The NSA could do a sweep now and turn up every pot smoker in America for police investigation, but they don't. Its the paradigm of selective enforcement we need to worry about: The intelligence services know every bad thing you've ever done, its when you speak out in some way they don't like the enforcement comes. So the pattern is the systematic divorce of the American people from the laws made by legislature. A system where pretty much everything is a crime, like sending an MP3 file to a friend is piracy punishable by huge fines, etc. But the enforcement is only selectively applied. Its a system where there is the law which every one breaks, and then there is the law behind the law, of what you can say, who can you say it to, etc. To keep the yourself from getting the law enforced on you. In such a system, money goes a long way toward making things right, so if you say X&Y that your not supposed to, but give a donation over there, enforcement won't come. If you just say X&Y it will. Its a system where people ignore their elected officials, who's job it is to churn out more and more laws people don't follow, and learn by word of mouth the secret laws that actually govern the country.

That's where I fear things heading. I don't fear what you describe why? Because that would be a world where rich get punished for crimes as much as poor! That would buck the trend in a big way, so of course I don't see it.

PEace

Fumesucker

(45,851 posts)
9. The wealthy used to buy dispensations from the Pope, they may still do for all I know
Tue Jun 18, 2013, 05:33 PM
Jun 2013

What was/is that but buying their way out of justice before an all seeing all knowing judge?

The wealthy buying their way out of trouble is certainly a time honored practice that's firmly in place in the USA.

 

NoOneMan

(4,795 posts)
7. We are on the precipice of dystopia
Tue Jun 18, 2013, 04:46 PM
Jun 2013

And damn, I have vertigo.


By the time the massive "goodness machine" is deployed, its carbon footprint will ironically do us in.

Fumesucker

(45,851 posts)
11. I disagree, what if there was only one law?
Tue Jun 18, 2013, 05:45 PM
Jun 2013

Depending on the particular law in question what I describe could be far closer to anarchy than totalitarianism.

 

Egalitarian Thug

(12,448 posts)
12. OK, I can see that route. In an anarchic system almost all of the motivation to commit
Tue Jun 18, 2013, 05:58 PM
Jun 2013

crime is removed since there is no profit. Pretty much all that's left to be considered is personal violence.

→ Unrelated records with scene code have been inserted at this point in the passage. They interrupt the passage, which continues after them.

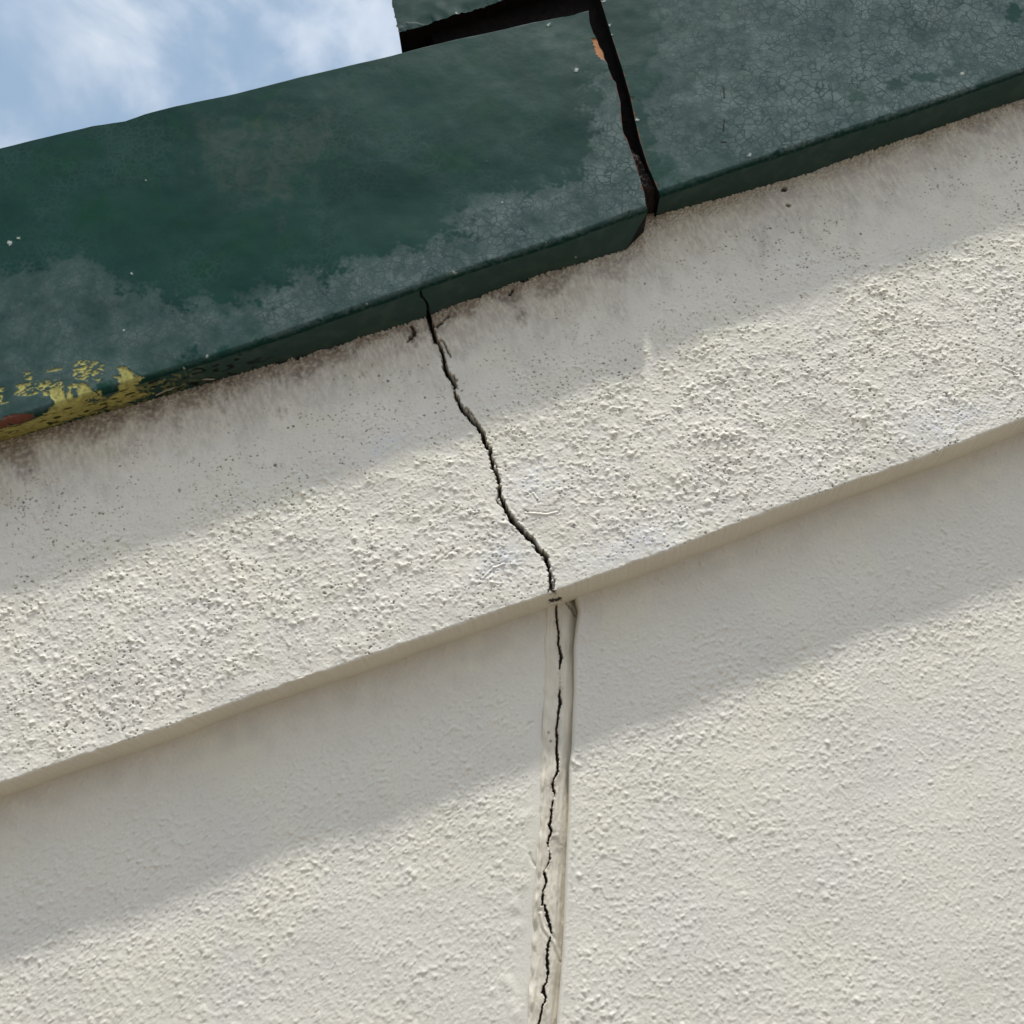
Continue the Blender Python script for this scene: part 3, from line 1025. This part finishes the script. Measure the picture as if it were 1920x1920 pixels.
EDGE_L = [(1103, 19), (1105, 40), (1112, 60), (1119, 71), (1123, 84), (1131, 96), (1134, 111), (1139, 119), (1141, 128), (1150, 150), (1156, 156), (1158, 168), (1165, 194), (1166, 215), (1169, 244), (1171, 254),
          (1178, 266), (1184, 285), (1194, 312), (1202, 340), (1212, 372), (1214, 390)]
EDGE_R = [(1118, -20), (1126, 0), (1149, 72), (1169, 134), (1184, 186), (1191, 219), (1203, 272), (1217, 316), (1236, 361)]
# right casing reaches above the picture
t_topR = lambda s: t_frontR(s)+0.46
eL = ends(EDGE_L, t_frontL, t_topL, contact=(1172, 465))
sR_ = eL(1.0)
u = (uneven([(-3.0, -0.72, 0.05), (-0.72, sR_, 0.0011)])+3.0)/(sR_+3.0)
root, me = casing("timber_casing", "dark green timber casing with flaking yellow paint at its lower left, sky above it", "casing",
                  t_frontL, t_topL, t_contactL, -3.0, sR_, lambda v: -3.0, eL, 'left', u)
o = link("casing_board", me, M_green, root)
left_root = root

eR = ends(EDGE_R, t_frontR, t_topR)
sL_ = eR(1.0)
u = (uneven([(sL_, 1.90, 0.0011), (1.90, 4.0, 0.05)])-sL_)/(4.0-sL_)
root, me = casing("timber_casing", "chalky green timber casing with a net of fine cracks, right of the black gap", "casing",
                  t_frontR, t_topR, t_contactR, sL_, 4.0, eR, lambda v: 4.0, 'right', u, 420)
link("casing_board", me, M_green, root)

# upper board: only its lower left corner shows above the left casing
EDGE_U = [(727, -40), (734, 0), (738, 18), (742, 36), (746, 52), (748, 62)]
t_topU = lambda s: t_botU(s)+0.30
s_u0 = ends(EDGE_U, t_botU, t_topU)
s_gap = eR(0.35)-0.006
root = bpy.data.objects.new("upper_board", None)
root['label'] = "short green board end against the sky, above the left casing and its black underside"
root['category'] = "board"
scene.collection.objects.link(root)
sa_, sb_ = s_u0(1.0), s_gap
root.location = tuple(float(a) for a in xyz(np.array(sa_), np.array(float(t_botU(sa_))), np.array(YB)))
cols = np.linspace(0, 1, 340)
rows = np.linspace(0, 1, 240)
Vv, Uu = np.meshgrid(rows, cols, indexing='ij')
sL2 = np.array([s_u0(v) for v in rows])[:, None]+0.0006*samp(NZ_med, rows[:, None]*0.3, rows[:, None]*0)
Sx = sL2+(sb_-sL2)*Uu
Tx = t_topU(Sx)+(t_botU(Sx)-t_topU(Sx))*Vv
Tx += 0.0006*samp(NZ_med, Sx, Sx*0)*sstep(0.95, 1, Vv)
hh = 0.0006*samp(NZ_huge, Sx, Tx)+0.0001*samp(NZ_big, Sx, Tx)+0.0012*sstep(0.93, 1.0, Vv)*np.clip(samp(NZ_big, Sx+0.3, Tx*0), -1, 1)
P = xyz(Sx, Tx, YG-hh)
px, py = read(P)
bg_, md_, fn_ = samp(NZ_big, Sx, Tx), samp(NZ_med, Sx, Tx), samp(NZ_fine, Sx, Tx)
grey = 0.30*sstep(-0.5, 1.5, bg_)
lobe = sstep(1.15, 0.8, np.hypot((px-773)/24, (py-54)/11)+0.08*md_)
pale = sstep(2.6, 1.2, np.hypot(px-856, py-25)+0.6*fn_)
P[..., 1] -= 0.0008*lobe
z = np.zeros_like(grey)
redm = sstep(0.0016, 0.0004, Sx-sL2)*0.6
me = faces_mesh("board_face", P, grid_faces(*Sx.shape), {'wear': (grey, z, redm), 'chips': (z, pale, z), 'tone': (z, z, lobe)})
link("board_face", me, M_green, root)
# dark unpainted body behind the face
cs_ = np.linspace(0, 1, 40)
sl = sa_+0.0006
rowsb = []
for yb, dt in ((YG+0.0015, 0.0), (YG+0.012, -0.001), (YG+0.10, -0.001)):
    s = sl+(sb_+(0.03 if yb > YG+0.01 else 0)-sl)*cs_
    rowsb.append(xyz(s, t_botU(s)+0.0004+dt, np.full_like(s, yb)))
Bm = np.stack(rowsb, 0)
vv_ = [Bm.reshape(-1, 3)]
ff_ = [grid_faces(3, 40)]
# end face and back
cr1 = []
for v in np.linspace(0, 1, 20):
    s = s_u0(v)+0.0006
    t_ = float(t_topU(s)+(t_botU(s)-t_topU(s))*v)
    back = min(0.035, 0.4*(1-v))
    cr1.append([xyz(np.array(s+o_), np.array(t_), np.array(y)) for y, o_ in ((YG+0.0015, 0.0), (YG+0.10, back))])
cr1 = np.array(cr1)
vv_.append(cr1.reshape(-1, 3))
ff_.append(grid_faces(20, 2, 120))
s = np.array([sl, sb_])
bk = np.stack([xyz(s, t_botU(s), np.full(2, YG+0.10)), xyz(s+np.array([0.035, 0]), t_botU(s)+0.03, np.full(2, YG+0.10)), xyz(s+np.array([0.035, 0]), t_topU(s), np.full(2, YG+0.10)), xyz(s, t_topU(s), np.full(2, YG+0.0015))], 0)
vv_.append(bk.reshape(-1, 3))
ff_.append(grid_faces(4, 2, 160))
me = faces_mesh("board_underside", np.vstack(vv_), np.vstack(ff_), smooth=False)
link("board_underside", me, M_dark, root)

# dark backing plank seen through the gaps, near black to deepen their shade
s0, s1 = sa_+0.05, 3.9
sv = np.linspace(s0, s1, 60)
lo = np.maximum(t_contactL(sv), t_contactR(sv))+0.022
loop = [xyz(sv, lo, np.full(60, YG+0.020)), xyz(sv, lo+0.40, np.full(60, YG+0.020)),
        xyz(sv, lo+0.40, np.full(60, YB-0.001)), xyz(sv, lo, np.full(60, YB-0.001)), xyz(sv, lo, np.full(60, YG+0.020))]
V4 = np.stack(loop, 0)
ne = 60
F = np.vstack([grid_faces(5, 60), [[0, 180, 120, 60], [59, 119, 179, 239]]])
me = faces_mesh("backing_plank", V4.reshape(-1, 3), F, smooth=False)
bp = link("backing_plank", me, M_dark)
bp['label'] = "dark backing plank, near black to deepen the shade of the narrow gap between the two green casings"
bp['category'] = "plank"

# added dark lump that keeps sun from passing down through the gap
gs, gt = st(survey([(1222, 372)], YG))[0]
ga = np.linspace(gs-0.012, gs+0.014, 26)
gb = np.linspace(0, 1, 36)
A_, B_ = np.meshgrid(ga, gb)
base_t = 0.5*(t_contactL(A_)+t_contactR(A_))
T_ = base_t+0.022+0.090*B_
Y_ = YG+0.008+0.010*sstep(0.75, 1.0, B_)+0.020*sstep(0.12, 0.0, B_)-0.0015*samp(NZ_med, A_, T_)-0.0008*samp(NZ_fine, A_, T_)
P_ = xyz(A_, T_, Y_)
Pb = xyz(A_, T_, np.full_like(Y_, YB-0.002))
mblk = Mat("sun_block_dark")
c = mblk.mix(mblk.noise(160, 5), (0.008, 0.005, 0.004), (0.028, 0.017, 0.013))
mblk.l(c, mblk.b.inputs['Base Color'])
mblk.b.inputs['Roughness'].default_value = 0.95
lp = np.concatenate([P_, Pb[::-1], P_[:1]], 0)
me = faces_mesh("gap_sun_block", lp, grid_faces(*lp.shape[:2]))
fo = link("gap_sun_block", me, mblk.m)
fo.parent = bp

# peeled strip of paint curling off the lower edge of the left casing
pts = survey([(292, 741), (320, 730), (345, 720), (370, 712), (403, 711)], YB-0.010)
wd = np.array([0.0008, 0.0022, 0.0030, 0.0026, 0.0006])
tq = np.linspace(0, 4, 60)
C = np.stack([np.interp(tq, range(5), pts[:, k]) for k in range(3)], -1)
C[:, 1] -= 0.004*np.sin(tq/4*math.pi)
ww = np.interp(tq, range(5), wd)*(1+0.25*np.sin(tq*7))
rowsf = []
for k, (a, b) in enumerate(((-1, 0.0), (-0.4, -0.0012), (0.4, -0.0010), (1, 0.0006))):
    Q = C.copy()
    Q[:, 2] += a*ww
    Q[:, 1] += b
    rowsf.append(Q)
G = np.stack(rowsf, 0)
Gb = G.copy()
Gb[..., 1] += 0.0005
nv = G.shape[0]*G.shape[1]
mf = Mat("peeled_paint")
c = mf.mix(mf.noise(200, 4), (0.42, 0.38, 0.32), (0.22, 0.21, 0.16))
mf.l(c, mf.b.inputs['Base Color'])
mf.b.inputs['Roughness'].default_value = 0.7
me = faces_mesh("peeling_strip", np.vstack([G.reshape(-1, 3), Gb.reshape(-1, 3)]), np.vstack([grid_faces(4, 60), grid_faces(4, 60, nv)[:, ::-1]]))
link("peeling_strip", me, mf.m, left_root)
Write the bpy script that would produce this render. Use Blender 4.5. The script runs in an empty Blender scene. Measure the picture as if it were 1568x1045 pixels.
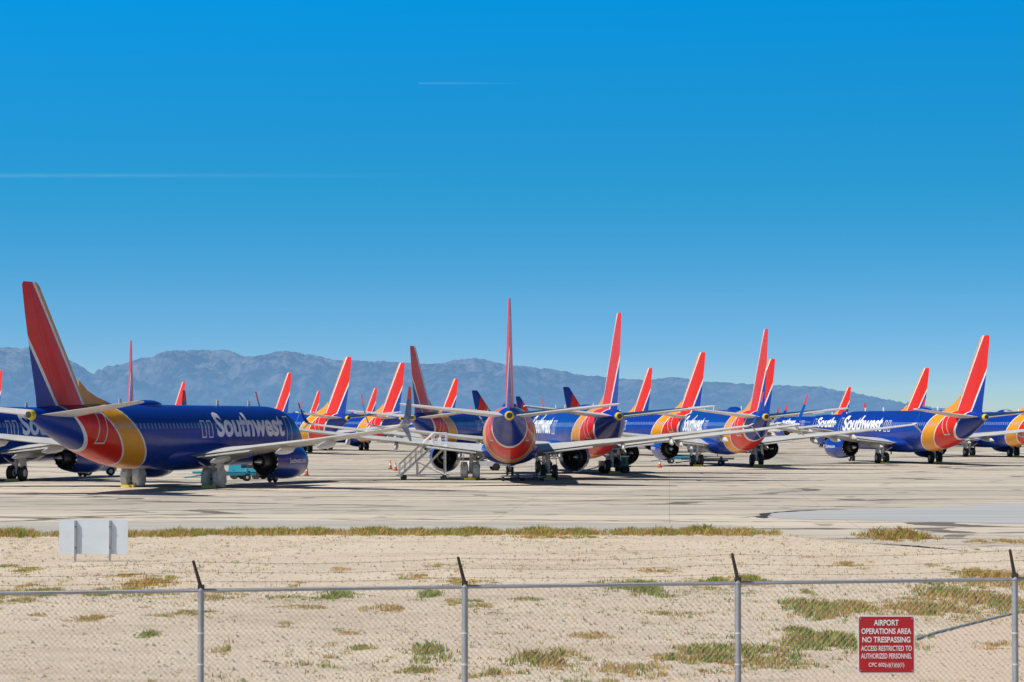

Your OP seemed to indicate a society very similar to what we have now, and that's where my reply came from.

Fumesucker

(45,851 posts)
13. I just don't think that's the right word
Tue Jun 18, 2013, 06:05 PM
Jun 2013

I was coming from where you were thinking but your question got me looking at it at a more basic level.

Such a system could probably range from near utopia to a dystopia that would drive Orwell to seppuku for inadequacy of imagination.

Dystopia is more likely, IMO.



 

Egalitarian Thug

(12,448 posts)
15. I agree. Any system that forces people to conform to it, rather having the openness or
Wed Jun 19, 2013, 12:28 PM
Jun 2013

flexibility to conform to people will inevitably go rotten.

bvar22

(39,909 posts)
14. When "laws" are passed by bad politicians...
Tue Jun 18, 2013, 06:34 PM
Jun 2013

...that seek to bypass the prohibitions placed on OUR government
by OUR Constitution,
it is my Patriotic Duty to protest those laws.
One effective way to protest a BAD law,
and to publicly highlight the BAD Law is by breaking it.

If bad politicians pass bad laws that exceed the limits of my moral compass,
it is my duty to break them.

hughee99

(16,113 posts)
17. I guess it would largely depend on what's illegal in that society,
Wed Jun 19, 2013, 12:37 PM
Jun 2013

and what sort of privacy everyone would have to give up to allow this to be possible.